Même si la France est moins exposée que les USA, il y a bien, d’après Catherine Monnot, anthropologue,  une hypersexualisation du corps notamment au travers des médias et de l’industrie des cosmétiques et du vêtement.

Hypersexualisation : l'avis des experts

Le sociologue Michel Fize, lui trouve au contraire excessif le projet de loi de Mme Jouanno.«On a raison de s’alarmer devant les projections de certains parents quand on parle des concours de mini miss, mais il ne faut pas tout mélanger». Auteur de «  Les nouvelles adolescentes » paru en 2010, il dresse le portrait des petites filles de 8-9 ans vivant leur « petite adolescence ». Son constat : « ces dernières ne se vivaient pas du tout comme de petites lolitas. Les symboles de leur féminité étaient assumés, recherchés et vécus avec beaucoup de fierté. Le passage de l’enfance à l’adolescence s’accompagne chez les fillettes d’attitudes pré pubères depuis la nuit des temps. Se maquiller devant le miroir, mettre les talons de maman, toutes les jeunes filles (ou garçons) l’ont fait, ou presque ». Il dénonce le terme utilisé par Chantal Jouanno de « femme objet ». « Ces jeunes filles ne se vivent pas du tout comme des objets. Il s’agit de fantasmes d’adultes. Si un adulte a du mal avec des images de jeunes filles maquillées très simplement, c’est l’adulte qui a un problème pas l’enfant».
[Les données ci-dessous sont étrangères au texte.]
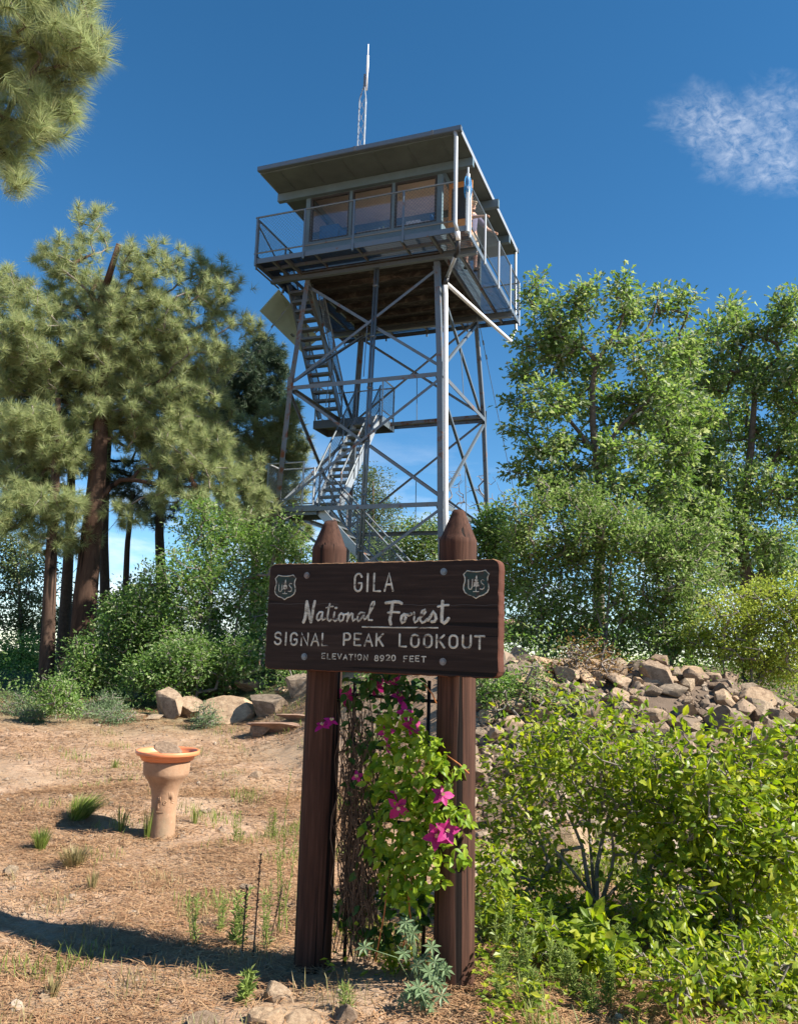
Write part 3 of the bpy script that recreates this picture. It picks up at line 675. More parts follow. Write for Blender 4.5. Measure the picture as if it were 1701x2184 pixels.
for k, (u, h, cap) in enumerate(((-0.3, 0.16, 'white'), (0.02, 0.2, 'white'), (0.12, 0.22, 'white'), (0.22, 0.24, 'limecap'), (0.33, 0.2, 'limecap'), (-0.1, 0.12, 'white'))):
    B_ = empty('bottle', tw(u, -1.5, 9.66)); g = Geo(); lathe(g, [(0.001, 0), (0.045, 0), (0.045, h * 0.65), (0.018, h * 0.85), (0.018, h)], 10); g.build('bottle_body', M['white'], B_, True)
    g = Geo(); lathe(g, [(0.02, h), (0.02, h + 0.03), (0.001, h + 0.03)], 8); g.build('cap', M[cap], B_)
    tag(B_, 'small white bottle in the row on the middle window ledge of the cab', 'bottle', 'bottles on the cab window ledge')
g = Geo(); box(g, (-1.5, -1.45, 9.0), (-1.0, -0.95, 10.25)); box(g, (-0.97, -1.45, 9.0), (-0.6, -1.05, 10.05)); tsolo(g, 'office_chair', M['bluefab'], 'dark blue padded chair back inside the left cab window', 'chair')
# blue rope coil over the corner post
g = Geo()
for k in range(7):
    a = np.linspace(0, 2 * np.pi, 25); rx, rz = 0.05 + 0.016 * (k % 4), 0.15 + 0.035 * ((k * 7) % 5); ph = k * 0.35
    tube(g, np.stack([2.60 + rx * np.cos(a) * math.cos(ph), -2.55 + rx * np.cos(a) * math.sin(ph) + 0.02 * k / 9, 10.16 - rz + rz * np.sin(a) + 0.0 * a], 1), 0.012, 6, cap=False)
tsolo(g, 'rope_coil', M['bluerope'], 'blue coil of rope hung over the front corner post of the deck rail', 'rope')
g = Geo(); tube(g, [(2.60, -2.55, 8.85), (2.60, -2.55, 10.2)], 0.045, 8); tube(g, [(2.60, -2.55, 10.2), (2.60, -2.55, 10.36)], 0.02, 8); part(g, 'corner_post', M['galv_pale'])

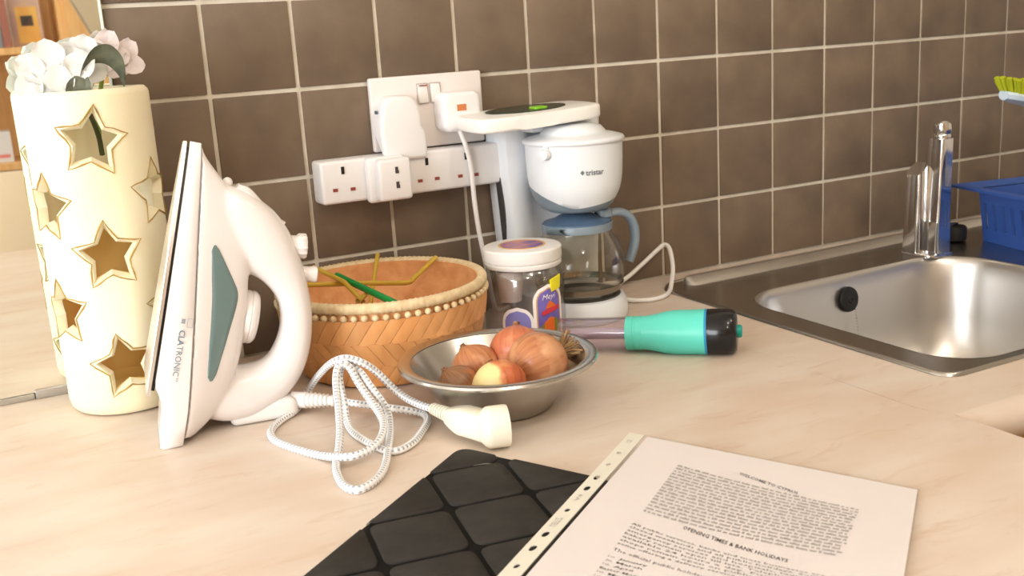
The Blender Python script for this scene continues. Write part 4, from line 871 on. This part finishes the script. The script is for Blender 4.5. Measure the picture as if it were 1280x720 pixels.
# scoop seen through the jar wall
o = obj('measuring_cup', lathe([(.0125, .050), (.016, .086), (.0150, .086), (.0118, .052), (0, .052), (0, .050)], 24, cx=-.022, cy=-.008), mat('milky_plastic', lin(226, 216, 212), .4), jr); o['label'] = 'milky cup hanging inside the jar'

# ------------------------------------------------------------------ turquoise torch lying on the worktop
M_teal = mat('turquoise', lin(94, 212, 194), 0.42, coat=.1); M_teald = mat('teal_button', lin(0, 160, 148), .4); M_bl = mat('blue_seal', lin(40, 140, 190), .4)
M_tube = thin_glass('clear_tube', (.93, .90, .94, 1), .08, .6, .07)
A_, B_ = Vector((.3060, -.2090, .0185)), Vector((.4440, -.3345, .0245)); d_ = B_ - A_; Lt = d_.length; qt = d_.to_track_quat('Z', 'Y').to_matrix().to_4x4()
tr = thing('torch', 'turquoise cylindrical torch with black end cap lying in front of the sink', 'torch', A_[:])
tp_ = lambda prof, seg=40, cap=True: lathe(prof, seg, cap=cap).xf(qt)
s0 = .0745
obj('clear_tube', tp_([(0, 0), (.0165, 0), (.0178, .001), (.0178, s0 + .006), (.0166, s0 + .006), (.0166, .0014), (0, .0014)], cap=False), M_tube, tr, sharp=60)
obj('inner_core', tp_([(0, .012), (.0062, .012), (.0062, s0 + .004), (0, s0 + .004)]), mat('mauve_core', lin(196, 182, 190), .4), tr)
obj('grip', tp_([(0, s0 + .004), (.0170, s0), (.0186, s0 + .0005), (.0186, s0 + .008), (.0180, s0 + .0085), (.0180, s0 + .0105), (.0186, s0 + .011), (.0186, s0 + .018), (.0182, s0 + .0185), (.0188, s0 + .024), (.0205, s0 + .033), (.0228, s0 + .043), (.0240, s0 + .052), (.0243, s0 + .060), (.0243, Lt - .0335), (.0245, Lt - .0325), (.0245, Lt - .0265), (0, Lt - .0265)], 56), M_teal, tr)
obj('seal_ring', tp_([(.0240, Lt - .0268), (.0247, Lt - .0266), (.0247, Lt - .0242), (.0240, Lt - .0240)], 48), M_bl, tr)
obj('end_cap', tp_([(0, Lt - .0245), (.0242, Lt - .0245), (.0247, Lt - .0235), (.0247, Lt - .0035), (.0235, Lt + .003), (.0205, Lt + .0062), (.017, Lt + .0068), (0, Lt + .0068)], 56), mat('gloss_black', (.008, .008, .009, 1), .18), tr)
o = obj('push_button', tp_([(0, Lt + .0062), (.0070, Lt + .0062), (.0070, Lt + .0102), (.0058, Lt + .0120), (0, Lt + .0124)], 24), M_teald, tr); o['label'] = 'small teal push button on the end cap'

# ------------------------------------------------------------------ black folder with raised panels
M_fold = mat('black_folder', lin(40, 37, 34), 0.7, spec=.3, col2=lin(50, 46, 42), scale=60, bump=.15, bscale=900)
M_groove = mat('black_groove', lin(12, 11, 10), 0.7, spec=.2)
F0 = Vector((.0850, -.4130)); ex_ = Vector((.058, -.113)).normalized(); ey_ = Vector((-.183, -.141)).normalized()
fw, fh = .185, .31
def fpoly(ins, r, n=7):
    cs = [F0 + ex_ * ins + ey_ * ins, F0 + ex_ * (fw - ins) + ey_ * ins, F0 + ex_ * (fw - ins) + ey_ * (fh - ins), F0 + ex_ * ins + ey_ * (fh - ins)]; out = []
    for i in range(4):
        p, a, b = cs[i], (cs[i - 1] - cs[i]).normalized(), (cs[(i + 1) % 4] - cs[i]).normalized()
        for k in range(n + 1):
            t = k / n; q0, q1 = p + a * r, p + b * r; out.append(tuple(q0 * (1 - t) ** 2 + p * 2 * t * (1 - t) + q1 * t * t))
    return out
fo = thing('folder', 'black folder embossed with rounded rectangular panels lying under the papers', 'folder', (.04, -.52, 0))
obj('cover', rel(fo, prism(fpoly(0, .016), .0003, .0062, .002, 3)), M_groove, fo)
def clip(sub, cl):
    ar = sum(cl[i - 1][0] * cl[i][1] - cl[i][0] * cl[i - 1][1] for i in range(len(cl))); sgn = 1 if ar > 0 else -1
    out = list(sub)
    for i in range(len(cl)):
        a, b = Vector(cl[i - 1]), Vector(cl[i]); 
        if (b - a).length < 1e-7: continue
        inp, out = out, []
        side = lambda p: sgn * ((b.x - a.x) * (p[1] - a.y) - (b.y - a.y) * (p[0] - a.x))
        for j in range(len(inp)):
            p, q_ = inp[j - 1], inp[j]; sp0, sq0 = side(p), side(q_)
            if sq0 >= 0:
                if sp0 < 0: t = sp0 / (sp0 - sq0); out.append((p[0] + (q_[0] - p[0]) * t, p[1] + (q_[1] - p[1]) * t))
                out.append(q_)
            elif sp0 >= 0: t = sp0 / (sp0 - sq0); out.append((p[0] + (q_[0] - p[0]) * t, p[1] + (q_[1] - p[1]) * t))
        if not out: return []
    return out
N0 = Vector((.027, -.518)); Av = Vector((-.011, -.066)); Bv = Vector((.063, -.010))
cp = fpoly(.0012, .015)
for i in range(-4, 5):
    for j in range(-4, 6):
        o0 = N0 + Av * i + Bv * j; e = .030; cell = []
        cor = [o0 + Av * e + Bv * e, o0 + Av * e + Bv * (1 - e), o0 + Av * (1 - e) + Bv * (1 - e), o0 + Av * (1 - e) + Bv * e]
        for k in range(4):
            p, a, b = cor[k], (cor[k - 1] - cor[k]).normalized(), (cor[(k + 1) % 4] - cor[k]).normalized()
            for t in (0, .25, .5, .75, 1): q0, q1 = p + a * .009, p + b * .009; cell.append(tuple(q0 * (1 - t) ** 2 + p * 2 * t * (1 - t) + q1 * t * t))
        c2 = clip(cell, cp); c3 = []
        for p in c2:
            if not c3 or (Vector(p) - Vector(c3[-1])).length > 2e-4: c3.append(p)
        if len(c3) > 2 and (Vector(c3[0]) - Vector(c3[-1])).length < 2e-4: c3.pop()
        if len(c3) < 3: continue
        ar = abs(sum(c3[k - 1][0] * c3[k][1] - c3[k][0] * c3[k - 1][1] for k in range(len(c3)))) / 2
        if ar < 4e-5: continue
        obj('panel', rel(fo, prism(c3, .0058, .0078, .0007, 1)), M_fold, fo, sharp=60)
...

Pour le sociologue la vraie question réside dans la frontière entre privé et public : «  les parents doivent être les garants de la limite entre sphère privée et sphère publique. Ils doivent éduquer leurs fillettes pour éviter tous dérapages publics. Quant à vouloir interdire l’utilisation des très jeunes filles dans publicité, ce serait un leurre ! Que l’on crée une nouvelle loi pour interdire certaines images ne résoudra pas le fait que les jeunes sont de toute façon exposés aux images féminines et sexuées à la télévision ou sur Internet".